— START Provided material —

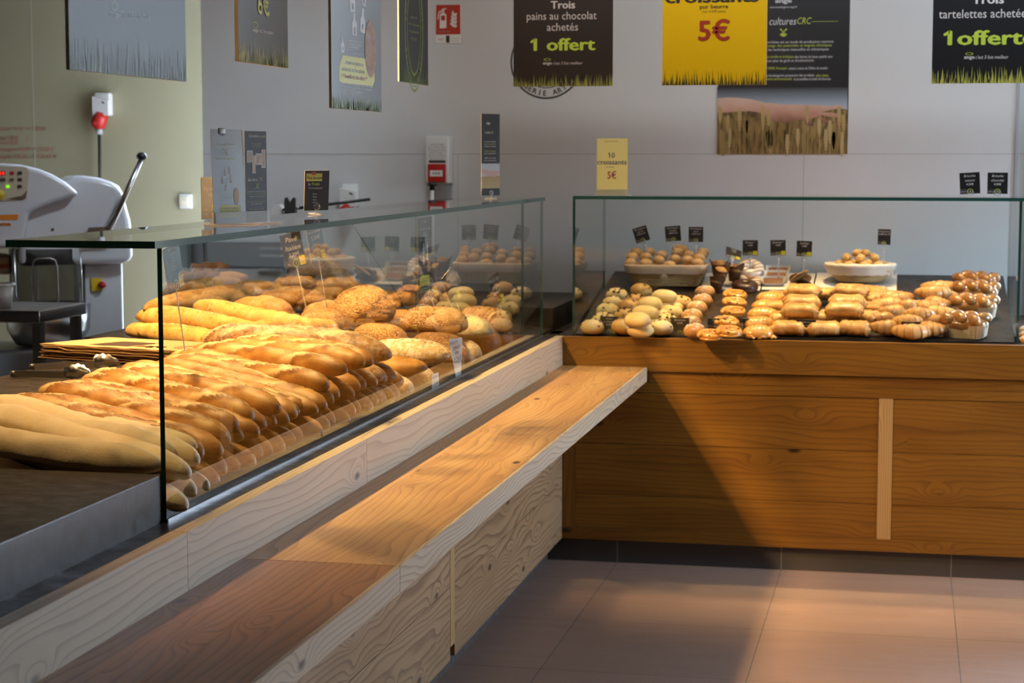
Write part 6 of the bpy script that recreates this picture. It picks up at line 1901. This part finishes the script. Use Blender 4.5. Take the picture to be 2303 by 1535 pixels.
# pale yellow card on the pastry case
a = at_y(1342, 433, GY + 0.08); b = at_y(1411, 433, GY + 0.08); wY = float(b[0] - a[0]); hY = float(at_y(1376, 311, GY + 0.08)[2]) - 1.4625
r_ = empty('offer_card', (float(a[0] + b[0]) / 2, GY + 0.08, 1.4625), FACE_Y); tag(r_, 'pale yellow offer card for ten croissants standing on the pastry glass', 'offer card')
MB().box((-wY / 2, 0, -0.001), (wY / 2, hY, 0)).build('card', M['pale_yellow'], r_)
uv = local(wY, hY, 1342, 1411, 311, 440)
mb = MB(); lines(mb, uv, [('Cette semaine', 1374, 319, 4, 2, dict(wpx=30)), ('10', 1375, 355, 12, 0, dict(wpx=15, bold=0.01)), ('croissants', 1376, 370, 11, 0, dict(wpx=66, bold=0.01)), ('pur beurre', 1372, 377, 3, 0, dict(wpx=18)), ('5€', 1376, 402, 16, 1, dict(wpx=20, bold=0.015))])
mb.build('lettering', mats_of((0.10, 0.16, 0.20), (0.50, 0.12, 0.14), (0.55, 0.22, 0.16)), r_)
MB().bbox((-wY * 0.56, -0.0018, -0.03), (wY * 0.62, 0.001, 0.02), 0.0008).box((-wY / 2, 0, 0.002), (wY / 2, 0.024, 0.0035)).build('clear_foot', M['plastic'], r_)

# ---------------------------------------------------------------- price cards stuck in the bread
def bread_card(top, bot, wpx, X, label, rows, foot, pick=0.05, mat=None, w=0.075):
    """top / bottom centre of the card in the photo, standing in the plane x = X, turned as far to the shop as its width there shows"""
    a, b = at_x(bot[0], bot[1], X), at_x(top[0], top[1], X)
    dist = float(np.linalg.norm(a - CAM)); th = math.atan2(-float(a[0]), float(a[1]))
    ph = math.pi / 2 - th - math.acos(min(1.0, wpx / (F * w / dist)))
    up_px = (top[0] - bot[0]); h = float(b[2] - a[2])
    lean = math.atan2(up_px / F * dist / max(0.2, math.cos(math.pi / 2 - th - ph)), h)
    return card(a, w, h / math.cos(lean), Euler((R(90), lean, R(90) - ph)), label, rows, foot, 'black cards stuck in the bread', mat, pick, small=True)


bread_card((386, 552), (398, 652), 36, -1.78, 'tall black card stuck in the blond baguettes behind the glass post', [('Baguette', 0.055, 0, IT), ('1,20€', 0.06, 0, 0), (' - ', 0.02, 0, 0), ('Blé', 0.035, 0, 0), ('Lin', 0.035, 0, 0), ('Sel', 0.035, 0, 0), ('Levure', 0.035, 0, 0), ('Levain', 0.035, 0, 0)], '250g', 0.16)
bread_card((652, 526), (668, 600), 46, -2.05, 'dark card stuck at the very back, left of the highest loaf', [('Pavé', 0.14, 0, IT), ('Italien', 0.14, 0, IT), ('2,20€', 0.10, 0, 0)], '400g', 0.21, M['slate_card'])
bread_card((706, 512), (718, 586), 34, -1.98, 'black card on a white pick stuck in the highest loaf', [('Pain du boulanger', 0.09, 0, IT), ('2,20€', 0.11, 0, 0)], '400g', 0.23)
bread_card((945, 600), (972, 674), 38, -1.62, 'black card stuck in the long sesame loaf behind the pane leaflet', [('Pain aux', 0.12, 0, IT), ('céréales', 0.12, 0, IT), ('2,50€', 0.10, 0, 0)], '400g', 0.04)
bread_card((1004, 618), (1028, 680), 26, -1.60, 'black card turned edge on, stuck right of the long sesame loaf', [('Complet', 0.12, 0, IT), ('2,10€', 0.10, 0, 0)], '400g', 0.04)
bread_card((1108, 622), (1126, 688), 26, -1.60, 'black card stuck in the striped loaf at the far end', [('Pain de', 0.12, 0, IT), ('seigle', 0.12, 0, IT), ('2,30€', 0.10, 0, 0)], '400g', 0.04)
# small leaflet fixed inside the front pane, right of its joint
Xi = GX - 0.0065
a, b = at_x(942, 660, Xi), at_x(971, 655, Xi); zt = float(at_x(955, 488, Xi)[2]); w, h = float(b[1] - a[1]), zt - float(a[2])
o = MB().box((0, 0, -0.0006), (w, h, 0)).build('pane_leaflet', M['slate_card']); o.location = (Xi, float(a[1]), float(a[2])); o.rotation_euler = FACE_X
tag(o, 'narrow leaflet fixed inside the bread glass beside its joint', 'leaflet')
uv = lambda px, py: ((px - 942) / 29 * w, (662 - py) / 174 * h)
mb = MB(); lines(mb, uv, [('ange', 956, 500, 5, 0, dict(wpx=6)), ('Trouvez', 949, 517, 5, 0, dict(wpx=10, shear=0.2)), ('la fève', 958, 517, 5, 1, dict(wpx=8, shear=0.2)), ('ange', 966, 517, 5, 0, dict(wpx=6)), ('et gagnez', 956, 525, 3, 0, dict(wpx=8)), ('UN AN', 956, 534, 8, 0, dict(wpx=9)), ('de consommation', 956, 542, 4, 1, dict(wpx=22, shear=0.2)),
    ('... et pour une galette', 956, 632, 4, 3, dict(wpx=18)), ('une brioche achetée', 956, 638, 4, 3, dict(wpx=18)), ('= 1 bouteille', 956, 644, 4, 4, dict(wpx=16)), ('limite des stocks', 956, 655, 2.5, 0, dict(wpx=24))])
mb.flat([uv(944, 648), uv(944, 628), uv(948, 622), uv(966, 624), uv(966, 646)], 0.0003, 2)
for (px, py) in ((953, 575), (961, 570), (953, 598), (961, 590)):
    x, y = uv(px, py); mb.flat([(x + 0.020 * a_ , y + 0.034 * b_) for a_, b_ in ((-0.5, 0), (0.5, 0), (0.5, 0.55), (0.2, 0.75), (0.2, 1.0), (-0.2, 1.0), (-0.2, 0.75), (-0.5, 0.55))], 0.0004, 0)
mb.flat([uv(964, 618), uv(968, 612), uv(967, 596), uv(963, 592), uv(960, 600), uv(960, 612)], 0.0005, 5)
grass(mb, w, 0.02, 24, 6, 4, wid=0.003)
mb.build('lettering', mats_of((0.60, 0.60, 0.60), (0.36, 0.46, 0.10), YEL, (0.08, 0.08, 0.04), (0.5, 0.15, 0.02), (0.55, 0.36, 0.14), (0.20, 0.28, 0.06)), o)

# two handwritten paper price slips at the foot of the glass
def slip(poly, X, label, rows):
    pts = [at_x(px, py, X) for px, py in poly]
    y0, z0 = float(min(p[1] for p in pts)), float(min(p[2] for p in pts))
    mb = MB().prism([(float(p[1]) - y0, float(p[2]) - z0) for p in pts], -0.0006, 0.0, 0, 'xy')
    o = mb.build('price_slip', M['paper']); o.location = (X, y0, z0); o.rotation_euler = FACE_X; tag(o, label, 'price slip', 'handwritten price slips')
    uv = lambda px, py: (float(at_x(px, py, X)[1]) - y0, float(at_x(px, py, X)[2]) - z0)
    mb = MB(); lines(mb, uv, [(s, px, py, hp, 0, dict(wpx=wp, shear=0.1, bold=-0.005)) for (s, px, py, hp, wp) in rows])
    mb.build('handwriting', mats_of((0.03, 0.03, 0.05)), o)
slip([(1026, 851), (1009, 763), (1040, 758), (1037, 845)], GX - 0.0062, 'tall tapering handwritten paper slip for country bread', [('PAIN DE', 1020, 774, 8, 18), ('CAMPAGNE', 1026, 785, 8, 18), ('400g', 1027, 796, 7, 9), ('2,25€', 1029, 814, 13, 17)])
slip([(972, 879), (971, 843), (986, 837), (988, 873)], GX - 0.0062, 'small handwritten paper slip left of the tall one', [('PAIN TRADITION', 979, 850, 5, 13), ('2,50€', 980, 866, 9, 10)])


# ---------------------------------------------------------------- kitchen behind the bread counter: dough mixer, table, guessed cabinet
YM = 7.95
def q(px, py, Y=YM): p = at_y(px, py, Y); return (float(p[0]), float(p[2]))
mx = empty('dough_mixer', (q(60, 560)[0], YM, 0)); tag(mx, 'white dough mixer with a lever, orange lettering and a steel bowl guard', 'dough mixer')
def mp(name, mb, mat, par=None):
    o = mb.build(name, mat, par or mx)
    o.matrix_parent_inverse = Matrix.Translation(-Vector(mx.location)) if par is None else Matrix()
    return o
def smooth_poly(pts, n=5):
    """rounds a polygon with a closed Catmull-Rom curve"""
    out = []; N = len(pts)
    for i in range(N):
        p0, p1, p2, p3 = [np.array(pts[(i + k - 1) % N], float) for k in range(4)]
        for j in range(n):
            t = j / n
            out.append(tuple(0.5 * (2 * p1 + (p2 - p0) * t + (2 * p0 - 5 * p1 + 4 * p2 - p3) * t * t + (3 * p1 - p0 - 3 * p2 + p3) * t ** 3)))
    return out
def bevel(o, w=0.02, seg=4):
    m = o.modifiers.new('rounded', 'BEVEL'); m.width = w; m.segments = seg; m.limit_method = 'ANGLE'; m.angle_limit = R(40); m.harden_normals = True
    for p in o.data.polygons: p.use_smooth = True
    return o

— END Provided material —

Stated problem ->
With the pictures left out, restate word for word every line of the data above, from the first down to the line that contains "return card(a, w, h".

Task solution ->
Write part 6 of the bpy script that recreates this picture. It picks up at line 1901. This part finishes the script. Use Blender 4.5. Take the picture to be 2303 by 1535 pixels.
# pale yellow card on the pastry case
a = at_y(1342, 433, GY + 0.08); b = at_y(1411, 433, GY + 0.08); wY = float(b[0] - a[0]); hY = float(at_y(1376, 311, GY + 0.08)[2]) - 1.4625
r_ = empty('offer_card', (float(a[0] + b[0]) / 2, GY + 0.08, 1.4625), FACE_Y); tag(r_, 'pale yellow offer card for ten croissants standing on the pastry glass', 'offer card')
MB().box((-wY / 2, 0, -0.001), (wY / 2, hY, 0)).build('card', M['pale_yellow'], r_)
uv = local(wY, hY, 1342, 1411, 311, 440)
mb = MB(); lines(mb, uv, [('Cette semaine', 1374, 319, 4, 2, dict(wpx=30)), ('10', 1375, 355, 12, 0, dict(wpx=15, bold=0.01)), ('croissants', 1376, 370, 11, 0, dict(wpx=66, bold=0.01)), ('pur beurre', 1372, 377, 3, 0, dict(wpx=18)), ('5€', 1376, 402, 16, 1, dict(wpx=20, bold=0.015))])
mb.build('lettering', mats_of((0.10, 0.16, 0.20), (0.50, 0.12, 0.14), (0.55, 0.22, 0.16)), r_)
MB().bbox((-wY * 0.56, -0.0018, -0.03), (wY * 0.62, 0.001, 0.02), 0.0008).box((-wY / 2, 0, 0.002), (wY / 2, 0.024, 0.0035)).build('clear_foot', M['plastic'], r_)

# ---------------------------------------------------------------- price cards stuck in the bread
def bread_card(top, bot, wpx, X, label, rows, foot, pick=0.05, mat=None, w=0.075):
    """top / bottom centre of the card in the photo, standing in the plane x = X, turned as far to the shop as its width there shows"""
    a, b = at_x(bot[0], bot[1], X), at_x(top[0], top[1], X)
    dist = float(np.linalg.norm(a - CAM)); th = math.atan2(-float(a[0]), float(a[1]))
    ph = math.pi / 2 - th - math.acos(min(1.0, wpx / (F * w / dist)))
    up_px = (top[0] - bot[0]); h = float(b[2] - a[2])
    lean = math.atan2(up_px / F * dist / max(0.2, math.cos(math.pi / 2 - th - ph)), h)
    return card(a, w, h / math.cos(lean), Euler((R(90), lean, R(90) - ph)), label, rows, foot, 'black cards stuck in the bread', mat, pick, small=True)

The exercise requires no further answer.